Partimiz PSK, bir yandan bu görevi yerine getirmek için çalışırken diğer yandan da Türkiye genelinde demokrasi güçleriyle ilişkilerini sıkılaştıracaktır.
PSK, yurtsever temelde bir Kürd odağı oluşturma çalışmalarının başarıya ulaşması için paydaşlarıyla birlikte bir dönemdir yürüttüğü işbirliğini sürdürme azmindedir.
Oluşturulacak odak, Kürdistan özgürlük mücadelesi açısından tarihi zorunluluğun yanısıra, Türkiye’de gerginliğin gidererilmesi ve demokrasi mücadelesine olası en büyük destektir.

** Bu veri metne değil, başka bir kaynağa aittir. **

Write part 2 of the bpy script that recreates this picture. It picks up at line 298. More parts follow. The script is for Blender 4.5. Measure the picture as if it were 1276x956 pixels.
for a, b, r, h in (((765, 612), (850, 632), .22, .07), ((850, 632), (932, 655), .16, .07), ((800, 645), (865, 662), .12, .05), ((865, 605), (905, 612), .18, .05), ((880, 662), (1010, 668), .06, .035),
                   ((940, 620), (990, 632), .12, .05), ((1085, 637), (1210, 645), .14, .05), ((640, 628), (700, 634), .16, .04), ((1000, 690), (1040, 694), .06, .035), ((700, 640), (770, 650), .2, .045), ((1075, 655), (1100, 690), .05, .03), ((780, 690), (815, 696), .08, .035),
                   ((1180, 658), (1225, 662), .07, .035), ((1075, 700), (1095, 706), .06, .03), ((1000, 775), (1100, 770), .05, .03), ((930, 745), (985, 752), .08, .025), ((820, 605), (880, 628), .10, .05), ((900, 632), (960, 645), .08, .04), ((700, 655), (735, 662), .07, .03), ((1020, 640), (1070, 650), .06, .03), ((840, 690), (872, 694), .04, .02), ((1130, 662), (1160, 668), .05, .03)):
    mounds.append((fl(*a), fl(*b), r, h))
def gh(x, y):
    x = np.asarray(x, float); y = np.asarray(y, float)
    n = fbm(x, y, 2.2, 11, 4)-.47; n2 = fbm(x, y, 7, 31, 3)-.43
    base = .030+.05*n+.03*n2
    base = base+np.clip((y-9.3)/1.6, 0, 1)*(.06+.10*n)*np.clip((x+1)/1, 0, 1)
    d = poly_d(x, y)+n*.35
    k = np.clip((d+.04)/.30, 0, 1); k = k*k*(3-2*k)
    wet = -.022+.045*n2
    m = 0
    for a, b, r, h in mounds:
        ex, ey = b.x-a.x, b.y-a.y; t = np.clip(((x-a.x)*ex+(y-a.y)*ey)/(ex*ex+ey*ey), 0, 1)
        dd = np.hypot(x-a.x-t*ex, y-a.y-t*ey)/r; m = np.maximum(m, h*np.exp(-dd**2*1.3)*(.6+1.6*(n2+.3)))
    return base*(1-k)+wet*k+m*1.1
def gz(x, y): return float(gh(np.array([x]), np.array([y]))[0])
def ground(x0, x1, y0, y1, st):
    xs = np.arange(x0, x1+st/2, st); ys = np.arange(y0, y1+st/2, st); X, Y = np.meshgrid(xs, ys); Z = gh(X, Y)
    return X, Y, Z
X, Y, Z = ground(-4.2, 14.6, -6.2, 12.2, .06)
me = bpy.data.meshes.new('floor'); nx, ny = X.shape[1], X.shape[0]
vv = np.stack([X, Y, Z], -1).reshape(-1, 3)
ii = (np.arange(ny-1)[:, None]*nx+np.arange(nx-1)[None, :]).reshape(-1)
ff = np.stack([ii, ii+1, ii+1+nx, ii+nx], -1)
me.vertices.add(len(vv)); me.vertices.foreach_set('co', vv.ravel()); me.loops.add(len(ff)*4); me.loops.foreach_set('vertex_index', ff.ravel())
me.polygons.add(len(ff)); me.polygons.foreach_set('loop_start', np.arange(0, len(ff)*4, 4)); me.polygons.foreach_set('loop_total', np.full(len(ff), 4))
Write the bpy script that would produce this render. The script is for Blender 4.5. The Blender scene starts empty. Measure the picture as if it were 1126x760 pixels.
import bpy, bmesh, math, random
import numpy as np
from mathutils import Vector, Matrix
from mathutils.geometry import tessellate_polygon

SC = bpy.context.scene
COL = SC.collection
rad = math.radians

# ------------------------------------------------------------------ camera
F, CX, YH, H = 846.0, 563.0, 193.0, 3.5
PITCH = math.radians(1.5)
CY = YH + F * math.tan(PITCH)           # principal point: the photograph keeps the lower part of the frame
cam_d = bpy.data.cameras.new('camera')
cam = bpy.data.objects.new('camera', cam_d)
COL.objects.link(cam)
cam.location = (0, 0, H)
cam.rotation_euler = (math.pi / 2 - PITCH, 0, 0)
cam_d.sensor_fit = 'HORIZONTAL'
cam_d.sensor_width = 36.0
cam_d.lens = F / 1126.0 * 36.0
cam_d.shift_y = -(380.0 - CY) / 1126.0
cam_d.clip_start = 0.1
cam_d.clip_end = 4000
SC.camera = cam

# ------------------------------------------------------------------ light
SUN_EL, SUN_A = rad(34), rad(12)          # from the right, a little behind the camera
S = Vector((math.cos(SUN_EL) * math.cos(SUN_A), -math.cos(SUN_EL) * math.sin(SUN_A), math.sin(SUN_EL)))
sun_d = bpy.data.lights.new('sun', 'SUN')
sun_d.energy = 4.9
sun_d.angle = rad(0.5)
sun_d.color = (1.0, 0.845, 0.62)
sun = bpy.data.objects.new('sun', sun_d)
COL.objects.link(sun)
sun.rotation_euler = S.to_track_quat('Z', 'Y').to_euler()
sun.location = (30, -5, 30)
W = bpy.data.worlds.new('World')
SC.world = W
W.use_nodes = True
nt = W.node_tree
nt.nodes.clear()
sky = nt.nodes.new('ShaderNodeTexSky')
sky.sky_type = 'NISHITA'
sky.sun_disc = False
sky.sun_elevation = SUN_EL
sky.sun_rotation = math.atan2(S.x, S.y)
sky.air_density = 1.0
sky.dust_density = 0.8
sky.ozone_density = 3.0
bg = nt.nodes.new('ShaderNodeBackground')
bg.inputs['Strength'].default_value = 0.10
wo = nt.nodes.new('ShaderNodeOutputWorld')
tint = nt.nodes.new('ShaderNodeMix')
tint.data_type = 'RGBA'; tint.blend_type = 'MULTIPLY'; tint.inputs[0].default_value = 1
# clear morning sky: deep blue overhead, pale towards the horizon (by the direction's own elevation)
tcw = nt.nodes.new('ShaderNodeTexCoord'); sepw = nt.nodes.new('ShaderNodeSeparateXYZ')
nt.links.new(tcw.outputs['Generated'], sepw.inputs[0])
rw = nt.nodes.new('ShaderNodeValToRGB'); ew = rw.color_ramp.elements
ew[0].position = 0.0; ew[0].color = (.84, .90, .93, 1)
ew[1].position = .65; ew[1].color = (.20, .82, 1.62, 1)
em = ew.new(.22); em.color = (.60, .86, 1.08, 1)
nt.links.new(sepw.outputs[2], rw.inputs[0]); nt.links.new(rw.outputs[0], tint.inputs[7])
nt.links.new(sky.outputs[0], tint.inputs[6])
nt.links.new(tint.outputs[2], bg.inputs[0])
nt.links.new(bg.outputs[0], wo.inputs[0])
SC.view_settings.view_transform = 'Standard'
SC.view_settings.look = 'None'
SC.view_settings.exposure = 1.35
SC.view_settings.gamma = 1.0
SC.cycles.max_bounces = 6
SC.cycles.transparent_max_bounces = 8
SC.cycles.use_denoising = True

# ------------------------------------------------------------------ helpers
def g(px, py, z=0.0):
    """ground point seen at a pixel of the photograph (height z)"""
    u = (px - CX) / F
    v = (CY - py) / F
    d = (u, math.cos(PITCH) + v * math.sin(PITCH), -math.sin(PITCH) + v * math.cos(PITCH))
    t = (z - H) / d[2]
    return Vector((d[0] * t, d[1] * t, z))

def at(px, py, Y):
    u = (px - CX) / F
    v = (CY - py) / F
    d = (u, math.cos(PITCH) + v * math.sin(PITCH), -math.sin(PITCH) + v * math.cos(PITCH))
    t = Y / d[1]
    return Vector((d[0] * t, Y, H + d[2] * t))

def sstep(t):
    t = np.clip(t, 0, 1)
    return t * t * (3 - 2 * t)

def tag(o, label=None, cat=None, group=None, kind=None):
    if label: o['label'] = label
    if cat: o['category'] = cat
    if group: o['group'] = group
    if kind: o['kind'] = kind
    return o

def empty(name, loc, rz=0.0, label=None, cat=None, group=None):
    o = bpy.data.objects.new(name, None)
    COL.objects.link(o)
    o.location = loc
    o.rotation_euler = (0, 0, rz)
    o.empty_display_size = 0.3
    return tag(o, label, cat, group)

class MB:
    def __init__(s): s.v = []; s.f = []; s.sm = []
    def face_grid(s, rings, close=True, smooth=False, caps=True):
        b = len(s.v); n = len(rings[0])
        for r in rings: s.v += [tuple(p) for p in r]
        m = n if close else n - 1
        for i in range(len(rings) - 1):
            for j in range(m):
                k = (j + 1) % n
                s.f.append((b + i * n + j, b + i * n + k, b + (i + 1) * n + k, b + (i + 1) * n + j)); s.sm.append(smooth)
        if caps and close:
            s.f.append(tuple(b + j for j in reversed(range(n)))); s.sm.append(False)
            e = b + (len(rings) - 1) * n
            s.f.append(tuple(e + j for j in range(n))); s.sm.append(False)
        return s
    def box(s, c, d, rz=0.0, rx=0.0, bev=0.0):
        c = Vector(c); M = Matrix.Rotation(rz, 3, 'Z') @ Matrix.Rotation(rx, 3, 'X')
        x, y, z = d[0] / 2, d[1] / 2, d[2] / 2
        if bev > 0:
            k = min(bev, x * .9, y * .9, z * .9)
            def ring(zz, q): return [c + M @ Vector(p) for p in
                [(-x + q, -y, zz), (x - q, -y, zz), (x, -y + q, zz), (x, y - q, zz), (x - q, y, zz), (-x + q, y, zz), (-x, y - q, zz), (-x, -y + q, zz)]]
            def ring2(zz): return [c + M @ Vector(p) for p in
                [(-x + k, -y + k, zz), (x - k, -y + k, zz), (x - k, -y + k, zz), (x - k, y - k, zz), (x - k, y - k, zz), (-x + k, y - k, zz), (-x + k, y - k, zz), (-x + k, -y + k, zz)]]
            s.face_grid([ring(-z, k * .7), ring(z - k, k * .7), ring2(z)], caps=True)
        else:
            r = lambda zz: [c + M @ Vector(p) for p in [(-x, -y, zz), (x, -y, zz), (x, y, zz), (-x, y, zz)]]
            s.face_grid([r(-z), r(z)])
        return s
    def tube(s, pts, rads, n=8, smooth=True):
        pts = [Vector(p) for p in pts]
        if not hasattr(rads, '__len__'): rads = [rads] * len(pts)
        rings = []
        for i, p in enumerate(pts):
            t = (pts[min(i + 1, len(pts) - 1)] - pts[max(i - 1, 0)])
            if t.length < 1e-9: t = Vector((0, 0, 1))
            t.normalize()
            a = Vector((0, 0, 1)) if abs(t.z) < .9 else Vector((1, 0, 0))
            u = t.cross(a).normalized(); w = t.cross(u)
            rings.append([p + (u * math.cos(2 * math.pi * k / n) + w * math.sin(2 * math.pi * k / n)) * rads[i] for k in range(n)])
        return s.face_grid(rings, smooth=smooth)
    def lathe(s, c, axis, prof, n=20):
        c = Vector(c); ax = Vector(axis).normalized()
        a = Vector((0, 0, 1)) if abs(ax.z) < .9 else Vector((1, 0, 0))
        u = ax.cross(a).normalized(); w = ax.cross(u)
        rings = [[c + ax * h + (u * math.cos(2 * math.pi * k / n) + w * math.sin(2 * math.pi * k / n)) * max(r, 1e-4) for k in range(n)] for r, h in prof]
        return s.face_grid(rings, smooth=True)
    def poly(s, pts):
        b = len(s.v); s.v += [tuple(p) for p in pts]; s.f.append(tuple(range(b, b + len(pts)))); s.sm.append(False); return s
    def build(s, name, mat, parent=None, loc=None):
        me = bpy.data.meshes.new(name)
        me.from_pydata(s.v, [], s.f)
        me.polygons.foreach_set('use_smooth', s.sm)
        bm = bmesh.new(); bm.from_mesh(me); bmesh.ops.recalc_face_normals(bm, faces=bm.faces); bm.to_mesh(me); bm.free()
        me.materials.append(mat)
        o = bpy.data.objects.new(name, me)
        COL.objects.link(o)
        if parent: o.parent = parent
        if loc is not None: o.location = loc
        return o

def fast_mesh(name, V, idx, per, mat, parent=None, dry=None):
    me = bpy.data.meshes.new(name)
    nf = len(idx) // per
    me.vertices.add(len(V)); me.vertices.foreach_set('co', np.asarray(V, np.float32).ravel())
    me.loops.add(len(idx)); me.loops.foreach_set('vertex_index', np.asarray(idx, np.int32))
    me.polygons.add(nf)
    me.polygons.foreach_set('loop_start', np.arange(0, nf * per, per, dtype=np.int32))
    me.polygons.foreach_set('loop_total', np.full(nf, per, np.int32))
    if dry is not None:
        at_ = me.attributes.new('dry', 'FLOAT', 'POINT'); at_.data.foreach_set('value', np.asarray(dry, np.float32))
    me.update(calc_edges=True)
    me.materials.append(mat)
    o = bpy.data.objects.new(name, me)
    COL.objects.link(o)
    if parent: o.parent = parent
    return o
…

Bu, aynı zamanda diğer parçalardaki yurtsever harekete en büyük dayanışmayı sunucaktır. Çünkü Güney ve Batı Kürdistan’daki ulusal demokratik kazanımları savunmanın en güçlü ve anlamlı yolu, Türkiye’nin saldırgan politikasına karşı, demokrasi ve barışsever güçlerle birlikte mücadele edecek bir ulusal demokratik yapı oluşturmaktır.
Üzerine düşen görevleri hakkıyla yerine getirecek olan partimiz PSK, günümüzde Hewlêr ve Qamışlo’ya destek mevzilerinin Amed, Silopi, Cizre ve Suruç’ta oluşturulması gerektiği inancındadır.